Cardeal Becciu. Foto: Daniel Ibáñez /
ACI Prensa
Vaticano, 25 set. 20 / 03:45 pm (ACI).-
A renúncia do Cardeal Angelo Becciu, aceita nesta quinta-feira, 24 de setembro,
pelo Papa Francisco, após uma série de informações publicadas
pela Catholic News Agency (CNA), agência em inglês do grupo ACI,
sobre os escândalos financeiros no quais estaria envolvido o até ontem,
Prefeito da Congregação para as Causas dos Santos, revelou novos detalhes sobre
os motivos últimos que levaram o Pontífice a pedir a demissão do Purpurado de
72 anos.
Segundo as investigações, o Cardeal
Becciu teria usado milhões de euros de fundos de caridade do Vaticano em
investimentos especulativos e de risco. O dinheiro proveniente das finanças do
Vaticano e da Conferência Episcopal Italiana teria beneficiado projetos
dirigidos pelos irmãos do Cardeal.
As principais acusações contra o
Cardeal Becciu referem-se ao período em que atuou como Substituto da Secretaria
de Estado do Vaticano entre 2011 e 2018, ano em que o Papa Francisco o nomeou
Cardeal e o nomeou Prefeito da Congregação para as Causas do Santos.
De acordo com informações divulgadas
pela CNA, 200 milhões de dólares foram usados para
financiar a compra pela Secretaria de Estado de um imóvel de luxo na Sloane
Avenue, em Londres.

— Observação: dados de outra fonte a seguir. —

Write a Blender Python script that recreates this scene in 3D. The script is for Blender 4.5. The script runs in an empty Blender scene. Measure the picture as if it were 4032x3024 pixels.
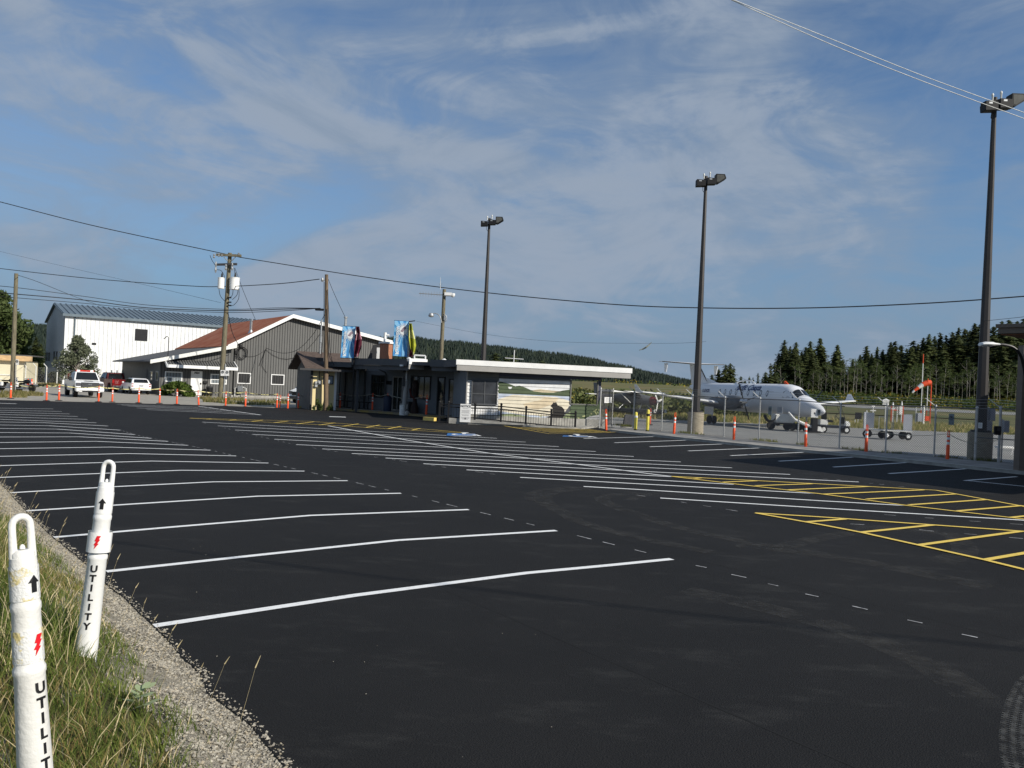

Parte desses 200 milhões teria sido obtida por meio de um
empréstimo concedido pelo BSI, um banco suíço om uma longa trajetória de
violação das salvaguardas contra lavagem de dinheiro e fraude.
Além disso, de acordo com um recente
artigo publicado pelo semanário italiano L'Espresso, o cardeal Becciu entregou
ao financista Enrico Crasso, ex-diretor do Credit Suisse, o controle de milhões
de euros de fundos de investimento do Vaticano da Secretaria de Estado e do
fundo de caridade do Óbolo de São Pedro.
Crasso também é diretor do Centurion
Global Fund, um fundo de investimento empregado pela Secretaria de Estado com
vínculos com bancos suíços investigados ou implicados em subornos e escândalos
de lavagem de dinheiro.
Segundo informou CNA, trata-se do
mesmo fundo com o qual a Secretaria de Estado do Vaticano investiu milhões de
euros, incluindo dinheiro do Óbolo de São Pedro.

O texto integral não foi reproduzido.